Repeat the listing exactly as given, omitting every image.

> [Recorded data]
============================================================

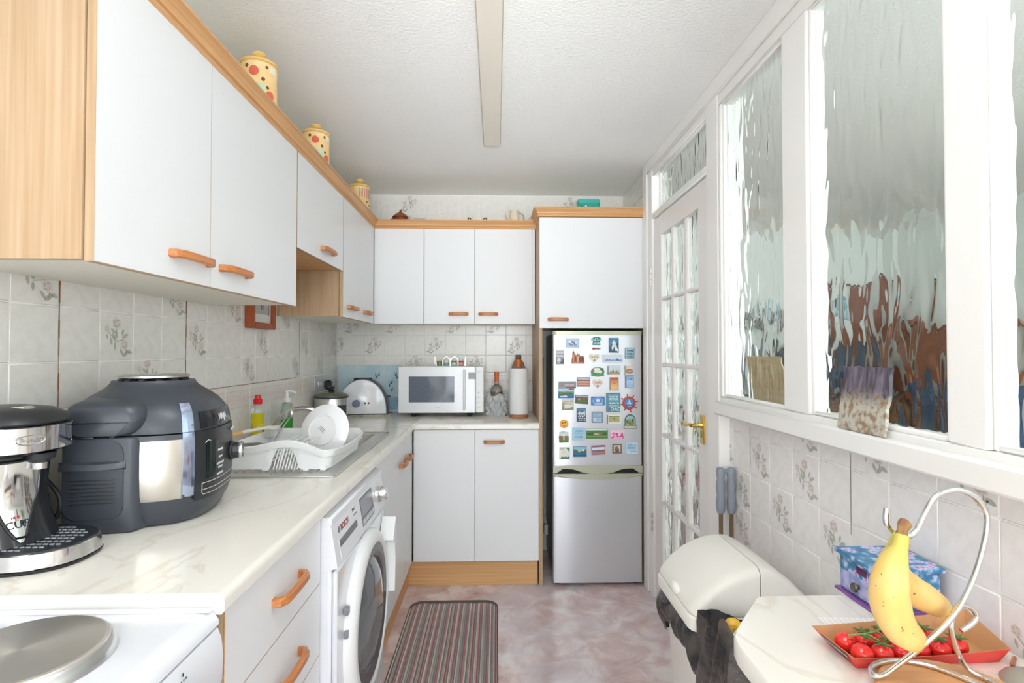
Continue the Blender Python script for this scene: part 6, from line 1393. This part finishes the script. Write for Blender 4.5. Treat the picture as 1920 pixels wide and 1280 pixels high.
# ---- bin with draped liner
t = thing('flip_top_bin', 'cream plastic flip top kitchen bin with a black liner showing under the lid', 'bin', (0.68, 1.555, 0))
m_bin = mat('cream_bin', 'eeece4', .35)
def brect(i, z): return [(x, y, z) for x, y in rrect(.520 + i, .842 - i, 1.412 + i, 1.698 - i, .03, 4)]
B().loft([brect(.035, .001), brect(.030, .01), brect(.006, .60), brect(.004, .612)]).build('body', m_bin, t)
# lid halves: profile across x, length along y, ends rounded over
def lsec(prof, y, ins):
    cx, cz = .66, .64; return [(cx + (x - cx) * (1 - ins * 1.6), y, (.652 if z <= .652 else .652 + (z - .652) * (1 - ins * 3.2)) if z > .64 else z) for x, z in prof]
front = [(.507, .654), (.508, .664), (.520, .682), (.545, .710), (.580, .738), (.620, .758), (.655, .768), (.6885, .772), (.6885, .654)]
rear = [(.6905, .654), (.6905, .774), (.715, .770), (.745, .756), (.780, .732), (.812, .700), (.838, .668), (.846, .654)]
def lidhalf(prof): return B().loft([lsec(prof, y, i) for y, i in ((1.401, .085), (1.404, .052), (1.410, .026), (1.420, .009), (1.434, 0), (1.676, 0), (1.690, .009), (1.700, .026), (1.706, .052), (1.709, .085))])
lidhalf(front).build('flap', m_bin, t, ang=50); lidhalf(rear).build('hood', m_bin, t, ang=50)
def crect(i, z): return [(x, y, z) for x, y in rrect(.503 + i, .850 - i, 1.397 + i, 1.713 - i, .03, 5)]
B().loft([crect(.004, .612), crect(0, .616), crect(0, .646), crect(.004, .6515)]).build('collar', m_bin, t)
B().ell((.5105, 1.545, .668), .012, .030, .016, 14).build('thumb_tab', m_bin, t)
m_bag = mat('black_film', '262628', .25, noise=('5c544e', (16, 16, 16), .45, .75), bump=((26, 26, 26), .6, .02, 4))
b_ = B(); rnd = random.Random(4); per = dens(rrect(.512, .848, 1.402, 1.706, .03, 4), .008); n_ = len(per); rings = []
def drop(x, y):
    d = .085 + .030 * math.sin(x * 31 + y * 17) + .018 * math.sin(x * 70 - y * 43) + .012 * math.sin(y * 120)
    return max(.035, d)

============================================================

> [Solved problem]
Continue the Blender Python script for this scene: part 6, from line 1393. This part finishes the script. Write for Blender 4.5. Treat the picture as 1920 pixels wide and 1280 pixels high.
# ---- bin with draped liner
t = thing('flip_top_bin', 'cream plastic flip top kitchen bin with a black liner showing under the lid', 'bin', (0.68, 1.555, 0))
m_bin = mat('cream_bin', 'eeece4', .35)
def brect(i, z): return [(x, y, z) for x, y in rrect(.520 + i, .842 - i, 1.412 + i, 1.698 - i, .03, 4)]
B().loft([brect(.035, .001), brect(.030, .01), brect(.006, .60), brect(.004, .612)]).build('body', m_bin, t)
# lid halves: profile across x, length along y, ends rounded over
def lsec(prof, y, ins):
    cx, cz = .66, .64; return [(cx + (x - cx) * (1 - ins * 1.6), y, (.652 if z <= .652 else .652 + (z - .652) * (1 - ins * 3.2)) if z > .64 else z) for x, z in prof]
front = [(.507, .654), (.508, .664), (.520, .682), (.545, .710), (.580, .738), (.620, .758), (.655, .768), (.6885, .772), (.6885, .654)]
rear = [(.6905, .654), (.6905, .774), (.715, .770), (.745, .756), (.780, .732), (.812, .700), (.838, .668), (.846, .654)]
def lidhalf(prof): return B().loft([lsec(prof, y, i) for y, i in ((1.401, .085), (1.404, .052), (1.410, .026), (1.420, .009), (1.434, 0), (1.676, 0), (1.690, .009), (1.700, .026), (1.706, .052), (1.709, .085))])
lidhalf(front).build('flap', m_bin, t, ang=50); lidhalf(rear).build('hood', m_bin, t, ang=50)
def crect(i, z): return [(x, y, z) for x, y in rrect(.503 + i, .850 - i, 1.397 + i, 1.713 - i, .03, 5)]
B().loft([crect(.004, .612), crect(0, .616), crect(0, .646), crect(.004, .6515)]).build('collar', m_bin, t)
B().ell((.5105, 1.545, .668), .012, .030, .016, 14).build('thumb_tab', m_bin, t)
m_bag = mat('black_film', '262628', .25, noise=('5c544e', (16, 16, 16), .45, .75), bump=((26, 26, 26), .6, .02, 4))
b_ = B(); rnd = random.Random(4); per = dens(rrect(.512, .848, 1.402, 1.706, .03, 4), .008); n_ = len(per); rings = []
def drop(x, y):
    d = .085 + .030 * math.sin(x * 31 + y * 17) + .018 * math.sin(x * 70 - y * 43) + .012 * math.sin(y * 120)
    return max(.035, d)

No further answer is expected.